Work to be completed:
Print the entries in full, word for word, but not the pictures.

+++ Listed records +++

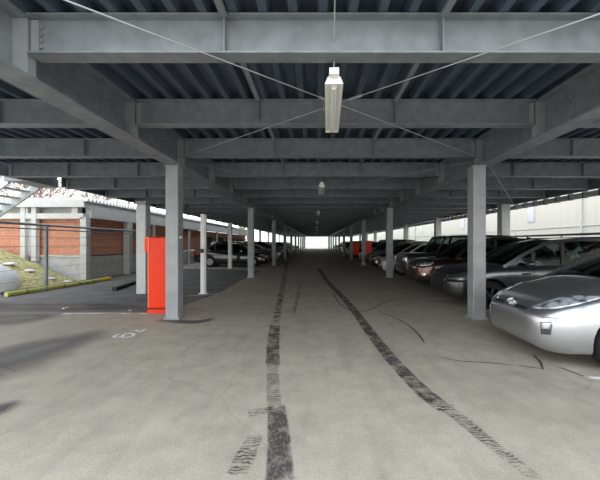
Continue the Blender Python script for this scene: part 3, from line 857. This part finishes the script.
        for xa, xc in zip(edges, edges[1:]):
            mb = MB(); rws = []
            for i in range(9):
                x = xa+(xc-xa)*i/8; z0 = zbelt(x)+.0; z1 = ztop(x)-.025
                if z1 < z0+.01: z1 = z0+.01
                rws.append([(x, sd*yat(x, z0+(z1-z0)*k/6)*.99, z0+(z1-z0)*k/6) for k in range(7)])
            mb.grid(rws); mb.build('side_window', gm, root, smooth=70)
        # belt moulding
        mb = MB(); sweep(mb, [(x, sd*(hw(x)+.012), zbelt(x)+.008) for x in np.linspace(xw+.15, xb-.2, 14)], .022, .02, sd)
        mb.build('belt_moulding', spec.get('beltmat', black), root)
        # mirror
        xm = g.get('xm', xw+.42); zm = zbelt(xm)+.07; ym = sd*(hw(xm)+.16)
        mb = MB(); bmesh.ops.create_icosphere(mb.bm, subdivisions=2, radius=1)
        for v in mb.bm.verts: v.co = Vector((v.co.x*.075, v.co.y*.115, v.co.z*.075))+Vector((xm, ym, zm))
        mr = mb.build('door_mirror', paint_mat, root, smooth=80)
        MB().box(xm+.055, xm+.07, ym-.08, ym+.08, zm-.045, zm+.045).build('mirror_glass', chrome, mr)
        MB().box(xm-.03, xm+.03, *sorted((sd*(hw(xm)-.03), ym)), zm-.07, zm-.04).build('mirror_arm', black, mr)
        # door handles
        if fine:
            for xh in (g['pillars'][0]-.18, g['pillars'][0]+.75):
                y_ = sd*(car.at(xh)[0]*.985); zh = car.at(xh)[1]+(car.at(xh)[2]-car.at(xh)[1])*.80
                MB().box(xh-.09, xh+.09, *sorted((y_-sd*.01, y_+sd*.03)), zh-.012, zh+.012).build('door_handle', spec.get('handlemat', paint_mat), root, bevel=.005)
    # door seams
    if fine:
        for sd_, an in ((-1, 90), (1, -90)):
            for xs_ in [g['xd']]+g['pillars'][:2]:
                s_ = -xs_ if an == 90 else xs_
                zt_ = car.at(xs_)[2]-.03
                patch('door_seam', black, an, [(s_-.004, zt_), (s_+.004, zt_)], [(s_-.004, .34), (s_+.004, .34)], m=12, off=.002, thick=.003, sub=1)
    # interior
    mb = MB(); xi0, xi1 = xw+.35, xb-.45
    zi = zbelt((xi0+xi1)/2)+.0
    mb.box(xi0-.15, xi0+.2, -hw(xi0)*.8, hw(xi0)*.8, zi-.2, car.at(xi0)[3]+.03)
    mb.build('dashboard', seatm, root)
    for xs_ in ([xw+1.15, xw+2.0] if xb-xw < 3.0 else [xw+1.2, xw+2.1, xw+2.85]):
        for sd in (-1, 1):
            zt_ = zi+.33
            mb = MB().box(xs_, xs_+.13, sd*.36-.23, sd*.36+.23, zi-.3, zi+.17)
            mb.box(xs_+.02, xs_+.11, sd*.36-.12, sd*.36+.12, zi+.2, zt_-.02); mb.box(xs_+.05, xs_+.08, sd*.36-.07, sd*.36+.07, zi+.1, zi+.25)
            mb.build('seat', seatm, root)
    mb = MB(); rws = []
    for i in range(10):
        x = xw+.12+(xb-.25-xw-.12)*i/9; w_, _, ze_, zc_ = car.at(x)
        rws.append([(x, w_*.80*u, ze_+(zc_-ze_)*.99*(1-u*u)+.012) for u in np.linspace(-1, 1, 7)])
    mb.grid(rws); mb.build('cabin_lining', seatm, root, solid=.008)
    # wheels
    for ax in car.ax:
        for sd in (-1, 1):
            yo = sd*(wid-.025); yi = sd*(wid-.225)
            w = MB().lathe([(yi, R*.62), (yi, R*.93), (yi+sd*.03, R), (yo-sd*.03, R), (yo, R*.94), (yo, R*.66), (yo-sd*.03, R*.64)], 32, 'y', (ax, 0, R)).build('wheel', rubber, root, smooth=40)
            mb = MB(); yr_ = yo-sd*.02
            mb.lathe([(yr_-sd*.01, R*.66), (yr_+sd*.012, R*.655), (yr_+sd*.012, R*.60), (yr_-sd*.05, R*.58)], 28, 'y', (ax, 0, R))
            mb.lathe([(yr_-sd*.02, R*.16), (yr_+sd*.01, R*.14)], 14, 'y', (ax, 0, R))
            ns = spec.get('spokes', 7)
            for k in range(ns):
                a = 2*PI*k/ns; u = Vector((math.cos(a), 0, math.sin(a))); v = Vector((-math.sin(a), 0, math.cos(a)))
                c0 = Vector((ax, yr_-sd*.005, R))
                ps = [c0+u*R*.12+v*.03, c0+u*R*.6+v*.042, c0+u*R*.6-v*.042, c0+u*R*.12-v*.03]
                vs = [mb.bm.verts.new(p) for p in ps]+[mb.bm.verts.new(p-Vector((0, sd*.02, 0))) for p in ps]
                for f in ((0,1,2,3),(7,6,5,4),(0,1,5,4),(1,2,6,5),(2,3,7,6),(3,0,4,7)): mb.bm.faces.new([vs[i] for i in f])
            mb.build('rim', spec.get('rimmat', alloy), w, smooth=30)
            MB().lathe([(yr_-sd*.06, R*.6), (yr_-sd*.055, R*.6)], 24, 'y', (ax, 0, R)).build('brake_disc', black, w)
    return root, patch, bvh

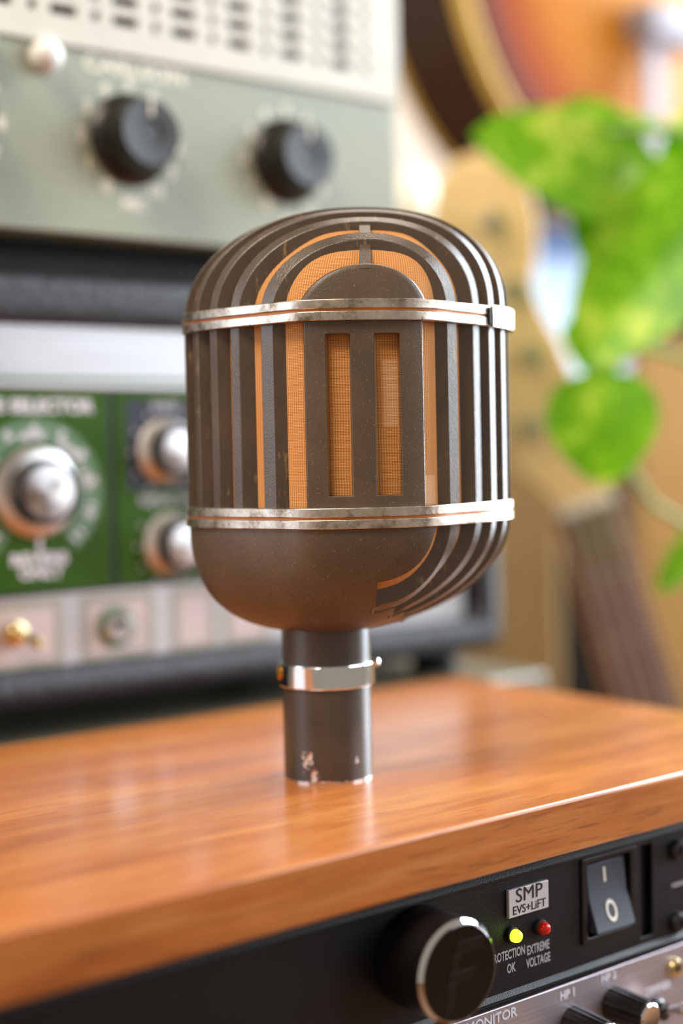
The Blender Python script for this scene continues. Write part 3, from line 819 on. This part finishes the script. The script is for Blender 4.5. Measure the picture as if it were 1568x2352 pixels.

+++

Result of this exercise:
Continue the Blender Python script for this scene: part 3, from line 857. This part finishes the script.
        for xa, xc in zip(edges, edges[1:]):
            mb = MB(); rws = []
            for i in range(9):
                x = xa+(xc-xa)*i/8; z0 = zbelt(x)+.0; z1 = ztop(x)-.025
                if z1 < z0+.01: z1 = z0+.01
                rws.append([(x, sd*yat(x, z0+(z1-z0)*k/6)*.99, z0+(z1-z0)*k/6) for k in range(7)])
            mb.grid(rws); mb.build('side_window', gm, root, smooth=70)
        # belt moulding
        mb = MB(); sweep(mb, [(x, sd*(hw(x)+.012), zbelt(x)+.008) for x in np.linspace(xw+.15, xb-.2, 14)], .022, .02, sd)
        mb.build('belt_moulding', spec.get('beltmat', black), root)
        # mirror
        xm = g.get('xm', xw+.42); zm = zbelt(xm)+.07; ym = sd*(hw(xm)+.16)
        mb = MB(); bmesh.ops.create_icosphere(mb.bm, subdivisions=2, radius=1)
        for v in mb.bm.verts: v.co = Vector((v.co.x*.075, v.co.y*.115, v.co.z*.075))+Vector((xm, ym, zm))
        mr = mb.build('door_mirror', paint_mat, root, smooth=80)
        MB().box(xm+.055, xm+.07, ym-.08, ym+.08, zm-.045, zm+.045).build('mirror_glass', chrome, mr)
        MB().box(xm-.03, xm+.03, *sorted((sd*(hw(xm)-.03), ym)), zm-.07, zm-.04).build('mirror_arm', black, mr)
        # door handles
        if fine:
            for xh in (g['pillars'][0]-.18, g['pillars'][0]+.75):
                y_ = sd*(car.at(xh)[0]*.985); zh = car.at(xh)[1]+(car.at(xh)[2]-car.at(xh)[1])*.80
                MB().box(xh-.09, xh+.09, *sorted((y_-sd*.01, y_+sd*.03)), zh-.012, zh+.012).build('door_handle', spec.get('handlemat', paint_mat), root, bevel=.005)
    # door seams
    if fine:
        for sd_, an in ((-1, 90), (1, -90)):
            for xs_ in [g['xd']]+g['pillars'][:2]:
                s_ = -xs_ if an == 90 else xs_
                zt_ = car.at(xs_)[2]-.03
                patch('door_seam', black, an, [(s_-.004, zt_), (s_+.004, zt_)], [(s_-.004, .34), (s_+.004, .34)], m=12, off=.002, thick=.003, sub=1)
    # interior
    mb = MB(); xi0, xi1 = xw+.35, xb-.45
    zi = zbelt((xi0+xi1)/2)+.0
    mb.box(xi0-.15, xi0+.2, -hw(xi0)*.8, hw(xi0)*.8, zi-.2, car.at(xi0)[3]+.03)
    mb.build('dashboard', seatm, root)
    for xs_ in ([xw+1.15, xw+2.0] if xb-xw < 3.0 else [xw+1.2, xw+2.1, xw+2.85]):
        for sd in (-1, 1):
            zt_ = zi+.33
            mb = MB().box(xs_, xs_+.13, sd*.36-.23, sd*.36+.23, zi-.3, zi+.17)
            mb.box(xs_+.02, xs_+.11, sd*.36-.12, sd*.36+.12, zi+.2, zt_-.02); mb.box(xs_+.05, xs_+.08, sd*.36-.07, sd*.36+.07, zi+.1, zi+.25)
            mb.build('seat', seatm, root)
    mb = MB(); rws = []
    for i in range(10):
        x = xw+.12+(xb-.25-xw-.12)*i/9; w_, _, ze_, zc_ = car.at(x)
        rws.append([(x, w_*.80*u, ze_+(zc_-ze_)*.99*(1-u*u)+.012) for u in np.linspace(-1, 1, 7)])
    mb.grid(rws); mb.build('cabin_lining', seatm, root, solid=.008)
    # wheels
    for ax in car.ax:
        for sd in (-1, 1):
            yo = sd*(wid-.025); yi = sd*(wid-.225)
            w = MB().lathe([(yi, R*.62), (yi, R*.93), (yi+sd*.03, R), (yo-sd*.03, R), (yo, R*.94), (yo, R*.66), (yo-sd*.03, R*.64)], 32, 'y', (ax, 0, R)).build('wheel', rubber, root, smooth=40)
            mb = MB(); yr_ = yo-sd*.02
            mb.lathe([(yr_-sd*.01, R*.66), (yr_+sd*.012, R*.655), (yr_+sd*.012, R*.60), (yr_-sd*.05, R*.58)], 28, 'y', (ax, 0, R))
            mb.lathe([(yr_-sd*.02, R*.16), (yr_+sd*.01, R*.14)], 14, 'y', (ax, 0, R))
            ns = spec.get('spokes', 7)
            for k in range(ns):
                a = 2*PI*k/ns; u = Vector((math.cos(a), 0, math.sin(a))); v = Vector((-math.sin(a), 0, math.cos(a)))
                c0 = Vector((ax, yr_-sd*.005, R))
                ps = [c0+u*R*.12+v*.03, c0+u*R*.6+v*.042, c0+u*R*.6-v*.042, c0+u*R*.12-v*.03]
                vs = [mb.bm.verts.new(p) for p in ps]+[mb.bm.verts.new(p-Vector((0, sd*.02, 0))) for p in ps]
                for f in ((0,1,2,3),(7,6,5,4),(0,1,5,4),(1,2,6,5),(2,3,7,6),(3,0,4,7)): mb.bm.faces.new([vs[i] for i in f])
            mb.build('rim', spec.get('rimmat', alloy), w, smooth=30)
            MB().lathe([(yr_-sd*.06, R*.6), (yr_-sd*.055, R*.6)], 24, 'y', (ax, 0, R)).build('brake_disc', black, w)
    return root, patch, bvh

The Blender Python script for this scene continues. Write part 3, from line 819 on. This part finishes the script. The script is for Blender 4.5. Measure the picture as if it were 1568x2352 pixels.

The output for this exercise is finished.